§ **WHAT NEEDS TO BE DONE**
Pick out every line with the word "Blender" and copy it.

§ **EXTRACTED RECORDS**
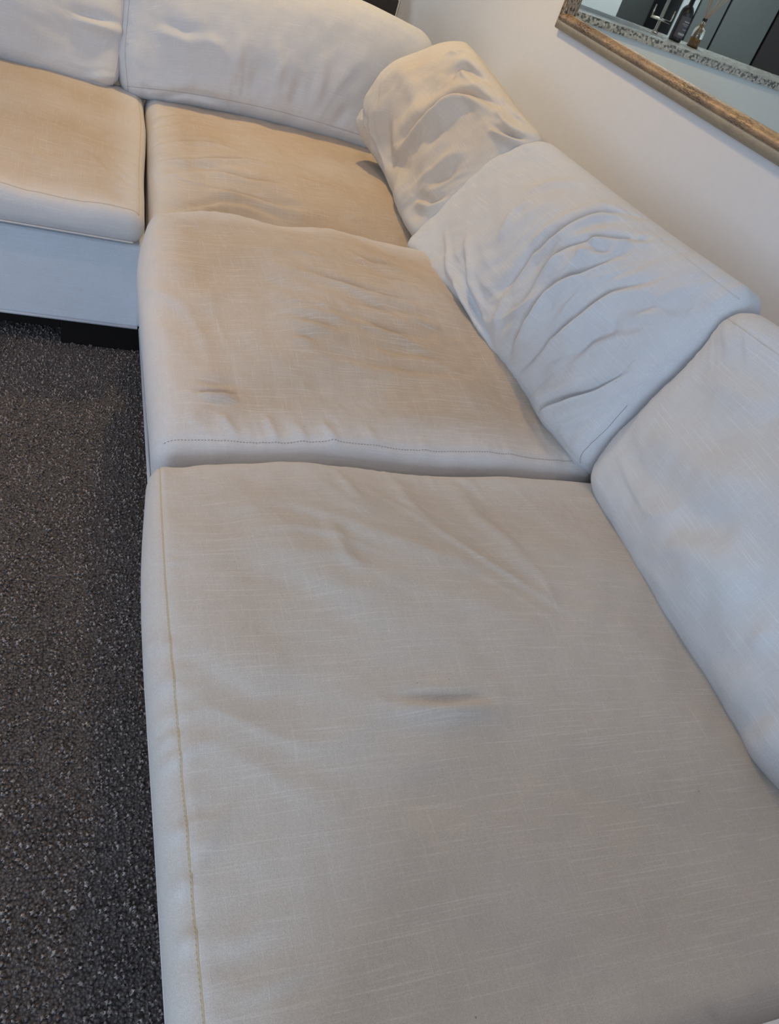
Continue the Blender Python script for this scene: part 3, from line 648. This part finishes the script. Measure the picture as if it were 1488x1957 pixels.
def build_cushion(key, name, label, cat, m, step, seed, group, seams=(), lump=0.0022):
    back = cat == 'back cushion'
    cu = Cushion(key, CUSHIONS[key], seed, lump, seams, 0.45 if back else 0.0, 0.0 if back else (0.02 if key in ('near_seat', 'middle_seat') else 0.0), (2.1 if key == 'middle_back' else 1.6) if back else 1.3)
    G = cu.G.reshape(-1, 3); c = G.mean(0)
    root = empty(name, (c[0], c[1], G[:, 2].min()-(0.12 if cat == 'seat cushion' else 0.0)), label, cat, group)
    link('cover', cu.mesh(step), m, root)
    return cu, root
SG = 'seat cushions of the corner sofa'; BG = 'back cushions of the corner sofa'
cu, r = build_cushion('near_seat', 'seat_cushion', 'large smooth linen seat cushion nearest the viewer, filling the bottom of the picture', 'seat cushion', M_SEAT, 0.0042, 11, SG,
    seams=(('left', 0.034, 0.0016, 0.004),), lump=0.0020)
add_stitches(cu, r, 'left', 0.034, M_THREAD, -0.97, 0.95)
add_seam(cu, r, 'left', 0.0355, M_THREAD, 0.0014, 'seam', -0.97, 0.95, lift=-0.0006)
add_seam(cu, r, 'left', 0.0, M_THREADW, 0.0016, 'piping', z=-0.03)
cu, r = build_cushion('middle_seat', 'seat_cushion', 'puffy stained seat cushion in the middle, with a dotted stitch line along its near edge', 'seat cushion', M_SEATW, 0.0048, 22, SG,
    seams=(('bottom', 0.036, 0.0018, 0.004),), lump=0.0030)
add_stitches(cu, r, 'bottom', 0.036, M_THREADD, -0.95, 0.90, rad=0.0009)
cu, r = build_cushion('corner_seat', 'seat_cushion', 'low creased seat cushion in the corner of the sofa, behind the stained middle one', 'seat cushion', M_SEATW, 0.0055, 33, SG, lump=0.0022)
cu, r = build_cushion('left_seat', 'seat_cushion', 'beige seat cushion of the left wing, above the skirt and dark block leg', 'seat cushion', M_SEATW, 0.006, 44, SG,
    seams=(('bottom', 0.030, 0.0016, 0.004), ('right', 0.018, 0.0012, 0.004)), lump=0.0020)
add_seam(cu, r, 'bottom', 0.030, M_THREAD, 0.0011, a1=0.97)
add_seam(cu, r, 'bottom', 0.004, M_THREADW, 0.0028, 'piping', z=-0.034)
add_seam(cu, r, 'right', 0.018, M_THREAD, 0.0010, 'seam', -0.95, 0.9)
cu, r = build_cushion('near_back', 'back_cushion', 'smooth blue-grey back cushion at the right edge of the picture, nearest the viewer', 'back cushion', M_BACK, 0.0045, 55, BG,
    seams=(('top', 0.040, 0.0016, 0.004), ('left', 0.012, 0.001, 0.003)), lump=0.0030)
add_seam(cu, r, 'top', 0.040, M_THREADW, 0.0013, a1=0.9)
add_seam(cu, r, 'bottom', 0.004, M_THREADW, 0.0018, 'piping')
cu, r = build_cushion('middle_back', 'back_cushion', 'back cushion with many diagonal folds, below the framed mirror', 'back cushion', M_BACK, 0.0045, 66, BG,
    seams=(('bottom', 0.034, 0.0016, 0.004), ('left', 0.030, 0.001, 0.003), ('top', 0.030, 0.0012, 0.003), ('right', 0.034, 0.0012, 0.003)), lump=0.0042)
add_seam(cu, r, 'bottom', 0.034, M_THREADW, 0.0009)
add_seam(cu, r, 'top', 0.030, M_THREADW, 0.0011, a0=-0.2)
add_seam(cu, r, 'right', 0.034, M_THREADD, 0.0007, a0=-0.9, a1=-0.2)
cu, r = build_cushion('corner_back', 'back_cushion', 'slumped warm-light-tinted back cushion in the corner, creased across its middle', 'back cushion', M_BACKW, 0.0048, 77, BG, lump=0.0050)
add_seam(cu, r, 'left', 0.030, M_THREADW, 0.0008)
cu, r = build_cushion('far_right_back', 'back_cushion', 'long back cushion at the top of the picture, left of the corner cushion', 'back cushion', M_BACK, 0.0058, 88, BG,
    seams=(('bottom', 0.040, 0.0016, 0.004), ('left', 0.030, 0.0012, 0.003)), lump=0.0026)
add_seam(cu, r, 'bottom', 0.040, M_THREADD, 0.0008)
add_seam(cu, r, 'left', 0.030, M_THREADD, 0.0008)
cu, r = build_cushion('far_left_back', 'back_cushion', 'back cushion in the top left corner of the picture, with piped edges', 'back cushion', M_BACK, 0.0065, 99, BG,
    seams=(('bottom', 0.020, 0.0012, 0.003), ('right', 0.020, 0.0012, 0.003)), lump=0.0026)
add_seam(cu, r, 'bottom', 0.016, M_THREADW, 0.0020, 'piping')
add_seam(cu, r, 'right', 0.016, M_THREADW, 0.0020, 'piping')

# ---------------------------------------------------------------- framed mirror on the right wall
Y0, Y1, Z0, Z1 = 0.75, 2.845, 1.048, 1.95
mir = empty('wall_mirror', (XW, (Y0+Y1)/2, Z0), 'large mirror in a distressed gold and champagne frame on the right wall', 'mirror')
PROF = [(0.0, 0.0), (0.0, 0.016), (0.003, 0.020), (0.014, 0.026), (0.026, 0.029), (0.0275, 0.027), (0.029, 0.030), (0.033, 0.0345), (0.039, 0.036), (0.045, 0.033), (0.050, 0.026), (0.053, 0.018), (0.054, 0.0045)]
def rail(side):
    n = 60; V = []; F = []; mi = []
    k = len(PROF)
    for i in range(n+1):
        for (d, h) in PROF:
            t = i/n
            if side in ('bottom', 'top'):
                a, b = Y0+d, Y1-d; y = a+(b-a)*t; z = Z0+d if side == 'bottom' else Z1-d
            else:
                a, b = Z0+d, Z1-d; z = a+(b-a)*t; y = Y0+d if side == 'near' else Y1-d
            V.append((XW-h, y, z))
    for i in range(n):
        for j in range(k-1):
            q = (i*k+j, (i+1)*k+j, (i+1)*k+j+1, i*k+j+1)
            F.append(q if side in ('bottom', 'far') else q[::-1]); mi.append(1 if j >= 5 else 0)
    me = bpy.data.meshes.new('frame_rail'); me.from_pydata(V, [], F); me.update()
    o = link('frame_rail', me, [M_FOUT, M_FIN] if side in ('bottom', 'top') else [M_FOUTV, M_FINV], mir); me.polygons.foreach_set('material_index', mi)
    return o
for sd in ('bottom', 'top', 'near', 'far'): rail(sd)
box('mirror_glass', (XW-0.005, Y0+0.050, Z0+0.050), (XW-0.001, Y1-0.050, Z1-0.050), M_MIRROR, mir)

# ---------------------------------------------------------------- kitchen behind the sofa (seen in the mirror)
ZT = 1.000; YF = 4.60
isl = empty('kitchen_island', (-0.6, 4.9, 0.0), 'white panelled kitchen island reflected in the mirror, under a granite worktop', 'kitchen island')
box('body', (-2.3, YF+0.03, 0.0), (XW-0.002, 5.16, ZT-0.042), M_WHITE, isl)
box('plinth', (-2.3, YF+0.02, 0.0), (XW-0.002, YF+0.029, 0.10), M_WHITE, isl)
def worktop():
    bm = bmesh.new(); z0, z1 = ZT-0.040, ZT
    for lo, hi in (((-2.35, YF), (-0.20, 5.22)), ((0.42, YF), (XW-0.002, 5.22)), ((-0.20, YF), (0.42, 4.74)), ((-0.20, 5.14), (0.42, 5.22))):
        box_bm(bm, (lo[0], lo[1], z0), (hi[0], hi[1], z1))
    me = bpy.data.meshes.new('worktop'); bm.to_mesh(me); bm.free(); return link('granite_worktop', me, M_GRAN, None, False)
tag(worktop(), 'speckled grey granite worktop on the island, seen in the mirror', 'worktop')
snk = empty('kitchen_sink', (0.11, 4.94, ZT), 'steel kitchen sink set in the granite worktop, seen in the mirror', 'sink')
def sink():
    bm = bmesh.new(); x0, x1, y0, y1, zb = -0.197, 0.417, 4.743, 5.137, ZT-0.035; t = 0.012
    box_bm(bm, (x0, y0, zb), (x1, y1, zb+0.004)); 
    box_bm(bm, (x0, y0, zb), (x0+t, y1, ZT+0.003)); box_bm(bm, (x1-t, y0, zb), (x1, y1, ZT+0.003)); box_bm(bm, (x0+t, y0, zb), (x1-t, y0+t, ZT+0.003)); box_bm(bm, (x0+t, y1-t, zb), (x1-t, y1, ZT+0.003))
    me = bpy.data.meshes.new('basin'); bm.to_mesh(me); bm.free(); link('basin', me, M_STEEL, snk, False)
    link('drain', lathe([(0.035, 0), (0.035, 0.003), (0.02, 0.003)], 16, (0.1, 4.94, zb+0.004)), M_STEEL, snk)
sink()
tp = empty('kitchen_tap', (-0.29, 4.98, ZT), 'tall chrome tap with cross handles beside the dark bottle, seen in the mirror', 'tap')
link('body', lathe([(0.022, 0), (0.022, 0.012), (0.011, 0.02), (0.011, 0.30)], 16, (-0.29, 4.98, ZT)), M_STEEL, tp)
link('spout', tube_mesh([[(-0.29, 4.98, ZT+0.30+0.09*math.sin(a), ) if False else (-0.29+0.09*(1-math.cos(a)), 4.98, ZT+0.30+0.09*math.sin(a)) for a in [math.pi*k/12 for k in range(13)]]], 0.010, 10), M_STEEL, tp)
link('cross_bar', tube_mesh([[(-0.365, 4.975, ZT+0.080), (-0.215, 4.975, ZT+0.080)]], 0.008, 10), M_STEEL, tp)
for xx in (-0.365, -0.215): link('handle', tube_mesh([[(xx, 4.975, ZT+0.073), (xx, 4.975, ZT+0.145)]], 0.005, 8), M_STEEL, tp)
bt = empty('soap_bottle', (-0.44, 4.96, ZT), 'dark brown pump bottle with a grey label, seen in the mirror', 'bottle')
BX, BY = -0.44, 4.96
link('body', lathe([(0.036, 0), (0.041, 0.004), (0.042, 0.012), (0.042, 0.155), (0.038, 0.175), (0.026, 0.192), (0.016, 0.200), (0.015, 0.235)], 28, (BX, BY, ZT)), M_BLACK, bt)
link('pump', lathe([(0.017, 0.232), (0.018, 0.255), (0.007, 0.257), (0.007, 0.29), (0.012, 0.292), (0.012, 0.302)], 16, (BX, BY, ZT)), M_BLACK, bt)
def curved(r, a0, a1, z0, z1, m, nm, par, th=0.0006, n=14):
    V = []; F = []
    for i in range(n+1):
        a = a0+(a1-a0)*i/n
        for z in (z0, z1): V.append((BX+(r+th)*math.cos(a), BY+(r+th)*math.sin(a), ZT+z))
    for i in range(n): F.append((2*i, 2*i+2, 2*i+3, 2*i+1))
    me = bpy.data.meshes.new(nm); me.from_pydata(V, [], F); me.update(); return link(nm, me, m, par)
lab = curved(0.042, math.radians(190), math.radians(330), 0.025, 0.140, M_LABEL, 'label', bt)
for z0, z1, a0, a1 in ((0.112, 0.118, 215, 290), (0.100, 0.103, 215, 300), (0.092, 0.094, 215, 285), (0.070, 0.074, 215, 275), (0.040, 0.052, 215, 300)):
    curved(0.0426, math.radians(a0), math.radians(a1), z0, z1, M_PRINT, 'print_line', lab, 0.0009)
df = empty('reed_diffuser', (-0.59, 4.96, ZT), 'clear glass reed diffuser with amber oil beside the dark bottle, seen in the mirror', 'diffuser')
DX, DY = -0.59, 4.96
link('bottle', lathe([(0.034, 0), (0.038, 0.004), (0.038, 0.092), (0.034, 0.110), (0.016, 0.126), (0.013, 0.132), (0.013, 0.160)], 24, (DX, DY, ZT)), M_GLASS, df)
link('oil', lathe([(0.032, 0.005), (0.035, 0.008), (0.035, 0.055)], 24, (DX, DY, ZT)), M_CORK, df)
link('collar', lathe([(0.015, 0.150), (0.015, 0.166), (0.012, 0.168)], 20, (DX, DY, ZT)), M_BLACK, df)
for (dx, dy) in ((-0.085, 0.0), (-0.06, 0.02), (0.01, 0.03), (0.03, -0.01), (-0.10, -0.02), (0.05, 0.02)):
    link('reed', tube_mesh([[(DX-dx*0.35, DY-dy*0.3, ZT+0.012), (DX+dx*0.05, DY, ZT+0.16), (DX+dx, DY+dy, ZT+0.33)]], 0.0021, 6), M_REED, df)

# tall cupboards and splashback on the kitchen's back wall
def cabinet(name, x0, x1, m, label, cat, y=6.3, z1=2.35, door=True):
    t = empty(name, ((x0+x1)/2, 6.55, 0.0), label, cat)
    box('carcass', (x0+0.01, y+0.02, 0.0), (x1-0.01, 6.71, z1), M_BLACK, t)
    box('door', (x0+0.006, y, 0.06), (x1-0.006, y+0.02, z1), m, t, bev=0.003)
    return t
cabinet('tall_cabinet', -2.205, -1.735, M_CAB, 'grey-green tall cupboard door between two dark gaps, seen in the mirror', 'cabinet')
cabinet('tall_cabinet', -2.9, -2.225, M_CABD, 'dark brown tall cupboard door at the right edge of the mirror', 'cabinet')
cabinet('tall_cabinet', -1.72, -1.46, M_CAB, 'narrow grey cupboard behind the diffuser reeds, seen in the mirror', 'cabinet')
cabinet('tall_cabinet', -1.45, -1.30, M_PALE, 'narrow pale cupboard strip behind the dark bottle, seen in the mirror', 'cabinet')
sp = empty('splashback', (-0.2, 6.79, 0.9), 'dark glossy splashback behind the tap, seen in the mirror', 'splashback')
box('dark_panel', (-1.60, 6.72, 0.5), (-1.03, 6.79, 2.3), M_SPLASH, sp)
box('pale_panel', (-1.025, 6.72, 0.5), (0.6, 6.79, 2.3), M_WHITE, sp)
# dark box standing behind the sofa, just showing over the far cushion
tb = empty('tall_box', (1.08, 3.85, 0.0), 'black upright box just showing over the far cushion at the top of the picture', 'box')
box('case', (0.93, 3.72, 0.012), (1.215, 4.0, 0.88), M_BLACK, tb, bev=0.006)
for fx in (0.95, 1.17):
    for fy in (3.74, 3.96): box('foot', (fx, fy, 0.0), (fx+0.02, fy+0.02, 0.012), M_BLACK, tb)
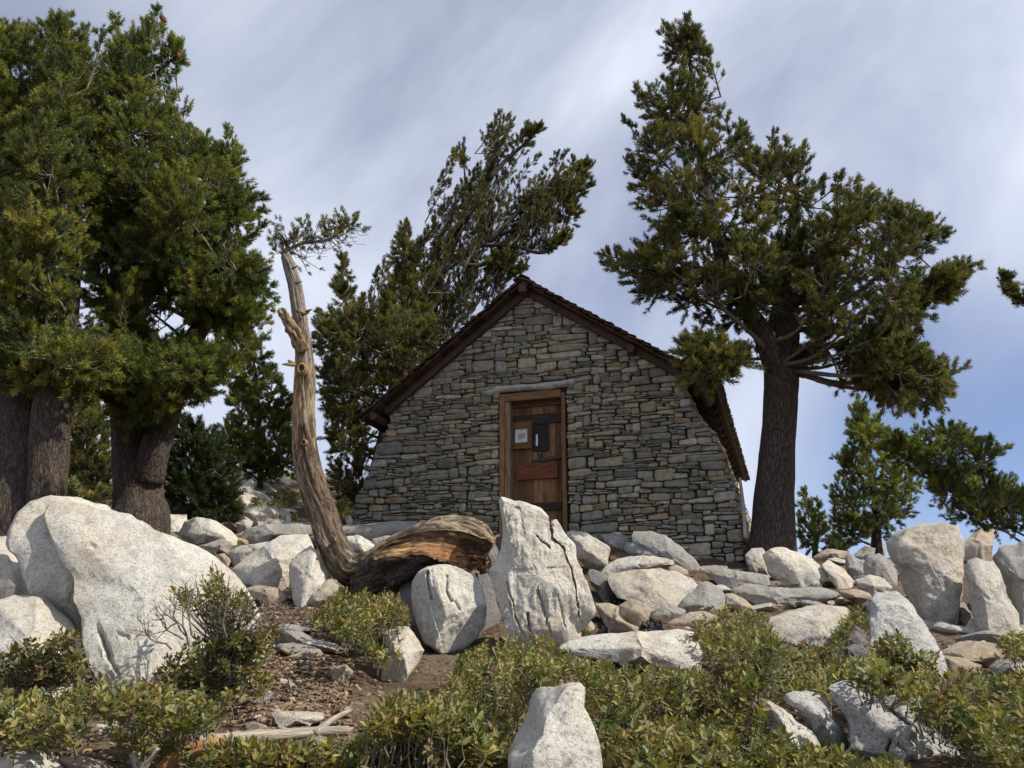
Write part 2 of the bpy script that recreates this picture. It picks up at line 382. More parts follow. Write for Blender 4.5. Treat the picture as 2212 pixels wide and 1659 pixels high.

§ **ANSWER TO THIS PROBLEM**
Continue the Blender Python script for this scene: part 3, from line 648. This part finishes the script. Measure the picture as if it were 1488x1957 pixels.
Write part 2 of the bpy script that recreates this picture. It picks up at line 382. More parts follow. Write for Blender 4.5. Treat the picture as 2212 pixels wide and 1659 pixels high.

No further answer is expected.